Some record-breakers:
P:First National City Bank of New York increased its loans by 11% to $3.9 billion and, together with its trust affiliate, City Bank Farmers Trust, pushed net earnings up 12.5% to $28.7 million in the first half.
P:Chase Manhattan Bank boosted loans nearly 9% to $3.8 billion, and saw net earnings soar 17% to $26.7 million.
P:Guaranty Trust Co. increased its loans more than 7 1/2% to $1.5 billion and produced an 8% jump in earnings to $15 million.
P:Manufacturers Trust, Chemical Corn Exchange, Irving Trust, and The Bank of New York all lent between 6% and 11% more money and in return had increased earnings of from 13% to nearly 19% higher than 1956's level.

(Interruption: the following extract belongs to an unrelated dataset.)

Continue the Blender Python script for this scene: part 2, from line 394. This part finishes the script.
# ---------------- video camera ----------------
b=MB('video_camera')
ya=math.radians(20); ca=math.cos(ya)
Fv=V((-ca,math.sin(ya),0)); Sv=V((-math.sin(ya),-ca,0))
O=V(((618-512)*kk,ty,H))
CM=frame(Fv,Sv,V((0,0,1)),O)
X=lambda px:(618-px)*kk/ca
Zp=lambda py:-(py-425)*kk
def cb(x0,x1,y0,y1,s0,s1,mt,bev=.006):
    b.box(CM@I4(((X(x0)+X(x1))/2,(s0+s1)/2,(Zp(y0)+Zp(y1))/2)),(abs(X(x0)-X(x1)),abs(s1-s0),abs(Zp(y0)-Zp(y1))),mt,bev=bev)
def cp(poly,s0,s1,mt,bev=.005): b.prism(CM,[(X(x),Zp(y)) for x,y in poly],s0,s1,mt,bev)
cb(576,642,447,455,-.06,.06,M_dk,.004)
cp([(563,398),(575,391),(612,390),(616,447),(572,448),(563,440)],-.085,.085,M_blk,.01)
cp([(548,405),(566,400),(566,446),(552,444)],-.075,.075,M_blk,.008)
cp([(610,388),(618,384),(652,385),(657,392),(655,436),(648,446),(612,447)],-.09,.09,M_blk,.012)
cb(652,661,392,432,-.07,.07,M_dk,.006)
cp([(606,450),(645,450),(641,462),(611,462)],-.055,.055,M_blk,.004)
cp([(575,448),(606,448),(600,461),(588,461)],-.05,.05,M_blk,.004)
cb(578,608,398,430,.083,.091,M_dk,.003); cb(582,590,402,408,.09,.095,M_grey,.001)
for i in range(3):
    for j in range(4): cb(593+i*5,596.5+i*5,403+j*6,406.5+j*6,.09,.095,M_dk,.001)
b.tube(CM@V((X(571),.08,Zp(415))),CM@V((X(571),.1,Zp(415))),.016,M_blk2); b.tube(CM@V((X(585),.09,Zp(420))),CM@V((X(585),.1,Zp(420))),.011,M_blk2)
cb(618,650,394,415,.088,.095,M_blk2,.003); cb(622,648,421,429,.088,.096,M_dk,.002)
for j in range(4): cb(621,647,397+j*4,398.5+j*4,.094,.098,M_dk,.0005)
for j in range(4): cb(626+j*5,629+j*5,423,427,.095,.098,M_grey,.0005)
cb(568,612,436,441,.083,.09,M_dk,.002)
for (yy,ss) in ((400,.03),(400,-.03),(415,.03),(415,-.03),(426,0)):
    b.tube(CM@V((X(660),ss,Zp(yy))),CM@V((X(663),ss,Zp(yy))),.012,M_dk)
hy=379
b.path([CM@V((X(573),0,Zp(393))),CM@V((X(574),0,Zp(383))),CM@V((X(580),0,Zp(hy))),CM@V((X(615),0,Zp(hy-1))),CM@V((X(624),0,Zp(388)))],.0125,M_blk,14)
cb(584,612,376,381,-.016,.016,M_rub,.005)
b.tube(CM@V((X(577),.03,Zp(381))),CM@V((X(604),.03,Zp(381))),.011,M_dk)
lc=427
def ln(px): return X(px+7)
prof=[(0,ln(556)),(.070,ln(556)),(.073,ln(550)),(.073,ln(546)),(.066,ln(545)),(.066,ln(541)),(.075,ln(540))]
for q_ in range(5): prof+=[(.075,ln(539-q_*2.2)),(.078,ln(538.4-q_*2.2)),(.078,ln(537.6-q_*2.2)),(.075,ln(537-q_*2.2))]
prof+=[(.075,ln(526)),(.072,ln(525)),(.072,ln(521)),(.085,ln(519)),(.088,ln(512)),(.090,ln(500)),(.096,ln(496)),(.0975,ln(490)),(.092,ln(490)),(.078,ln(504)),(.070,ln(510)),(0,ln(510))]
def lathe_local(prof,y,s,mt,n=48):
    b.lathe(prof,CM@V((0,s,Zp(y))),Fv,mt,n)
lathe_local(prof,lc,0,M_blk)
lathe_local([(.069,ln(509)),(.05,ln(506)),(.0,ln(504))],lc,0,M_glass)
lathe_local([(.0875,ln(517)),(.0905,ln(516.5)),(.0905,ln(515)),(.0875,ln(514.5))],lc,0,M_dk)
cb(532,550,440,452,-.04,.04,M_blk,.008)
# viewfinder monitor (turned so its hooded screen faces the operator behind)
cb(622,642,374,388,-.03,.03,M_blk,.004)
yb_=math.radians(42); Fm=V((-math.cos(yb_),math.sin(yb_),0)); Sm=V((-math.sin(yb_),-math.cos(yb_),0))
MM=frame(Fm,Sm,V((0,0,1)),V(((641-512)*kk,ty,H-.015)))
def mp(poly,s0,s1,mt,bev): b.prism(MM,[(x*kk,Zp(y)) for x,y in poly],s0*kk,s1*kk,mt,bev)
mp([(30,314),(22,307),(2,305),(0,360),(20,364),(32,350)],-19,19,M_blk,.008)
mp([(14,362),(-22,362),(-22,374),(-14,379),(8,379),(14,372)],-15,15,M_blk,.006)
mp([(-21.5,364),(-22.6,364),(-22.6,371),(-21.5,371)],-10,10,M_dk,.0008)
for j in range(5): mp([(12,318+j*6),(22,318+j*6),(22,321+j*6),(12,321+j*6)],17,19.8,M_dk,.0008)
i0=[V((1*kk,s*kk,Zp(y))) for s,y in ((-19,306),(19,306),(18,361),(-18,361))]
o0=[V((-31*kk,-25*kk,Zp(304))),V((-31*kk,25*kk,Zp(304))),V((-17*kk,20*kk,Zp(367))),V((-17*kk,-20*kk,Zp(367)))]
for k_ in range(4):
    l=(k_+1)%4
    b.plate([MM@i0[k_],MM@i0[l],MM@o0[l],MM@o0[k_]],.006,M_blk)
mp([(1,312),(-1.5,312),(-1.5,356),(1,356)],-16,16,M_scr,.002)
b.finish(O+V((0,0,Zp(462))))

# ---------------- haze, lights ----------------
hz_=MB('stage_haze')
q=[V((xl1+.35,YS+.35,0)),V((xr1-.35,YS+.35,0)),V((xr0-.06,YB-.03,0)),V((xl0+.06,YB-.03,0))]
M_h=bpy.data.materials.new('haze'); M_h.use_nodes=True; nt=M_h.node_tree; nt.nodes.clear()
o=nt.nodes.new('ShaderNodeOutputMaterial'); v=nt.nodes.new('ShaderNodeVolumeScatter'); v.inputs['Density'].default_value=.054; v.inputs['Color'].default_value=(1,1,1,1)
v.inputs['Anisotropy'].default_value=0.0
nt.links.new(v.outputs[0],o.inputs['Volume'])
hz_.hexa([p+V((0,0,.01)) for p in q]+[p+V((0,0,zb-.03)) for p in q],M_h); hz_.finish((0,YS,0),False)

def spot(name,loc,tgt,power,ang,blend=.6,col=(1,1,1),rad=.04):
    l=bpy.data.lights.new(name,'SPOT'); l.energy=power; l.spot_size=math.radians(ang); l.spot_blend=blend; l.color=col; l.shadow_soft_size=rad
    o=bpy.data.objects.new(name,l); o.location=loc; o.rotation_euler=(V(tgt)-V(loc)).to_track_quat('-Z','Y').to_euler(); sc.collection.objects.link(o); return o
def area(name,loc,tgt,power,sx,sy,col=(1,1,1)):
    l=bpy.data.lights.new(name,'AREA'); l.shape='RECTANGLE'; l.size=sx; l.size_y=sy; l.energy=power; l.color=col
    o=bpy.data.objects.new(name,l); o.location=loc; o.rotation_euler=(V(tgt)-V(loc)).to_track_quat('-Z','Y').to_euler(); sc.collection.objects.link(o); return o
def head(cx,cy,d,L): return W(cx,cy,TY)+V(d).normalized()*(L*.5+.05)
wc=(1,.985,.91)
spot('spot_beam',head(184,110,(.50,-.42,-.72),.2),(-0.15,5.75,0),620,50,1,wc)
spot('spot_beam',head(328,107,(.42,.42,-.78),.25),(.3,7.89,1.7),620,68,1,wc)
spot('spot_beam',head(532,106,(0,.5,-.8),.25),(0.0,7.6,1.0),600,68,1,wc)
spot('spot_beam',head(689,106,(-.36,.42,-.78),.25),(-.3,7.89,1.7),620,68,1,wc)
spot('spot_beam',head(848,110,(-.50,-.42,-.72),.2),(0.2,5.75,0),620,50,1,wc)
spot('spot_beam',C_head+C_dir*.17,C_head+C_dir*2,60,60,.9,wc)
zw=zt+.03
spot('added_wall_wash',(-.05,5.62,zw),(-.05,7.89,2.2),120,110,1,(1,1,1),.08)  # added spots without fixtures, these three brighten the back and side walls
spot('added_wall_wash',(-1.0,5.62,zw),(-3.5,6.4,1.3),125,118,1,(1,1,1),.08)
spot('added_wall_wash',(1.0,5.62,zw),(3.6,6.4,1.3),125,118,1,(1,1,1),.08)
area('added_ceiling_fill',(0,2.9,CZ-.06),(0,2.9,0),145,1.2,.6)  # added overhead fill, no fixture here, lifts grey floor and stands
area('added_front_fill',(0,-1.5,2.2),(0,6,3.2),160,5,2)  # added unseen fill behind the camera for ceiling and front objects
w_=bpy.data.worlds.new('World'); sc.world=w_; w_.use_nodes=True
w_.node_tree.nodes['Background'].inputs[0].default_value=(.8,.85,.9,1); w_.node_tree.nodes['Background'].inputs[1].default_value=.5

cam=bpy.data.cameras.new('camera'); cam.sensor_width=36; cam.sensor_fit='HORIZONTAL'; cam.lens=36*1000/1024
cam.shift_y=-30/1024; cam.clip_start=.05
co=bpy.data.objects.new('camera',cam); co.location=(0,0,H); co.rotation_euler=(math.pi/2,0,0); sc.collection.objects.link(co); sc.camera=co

But while 1957's tight-money market produced some of the best profits ever for the bankers, it also brought cautionary signs of lesser profits ahead. Just as bankers could charge more for their loans, so they also have to pay more to their savings depositors. Reporting on his first six months last week, President S. Clark Beise of California's Bank of America, biggest U.S. bank, noted that assets had topped $10 billion for the first time, and that deposits showed a $400 million gain since last year to $8.9 billion. But the bank's six-month earnings were cut by $1,800,000 to $35.1 million because the bank had hiked its savings-deposit interest rate from 2% to 3% in January. In New York last week, some banks edged up savings-deposit interest to 3 1/4%.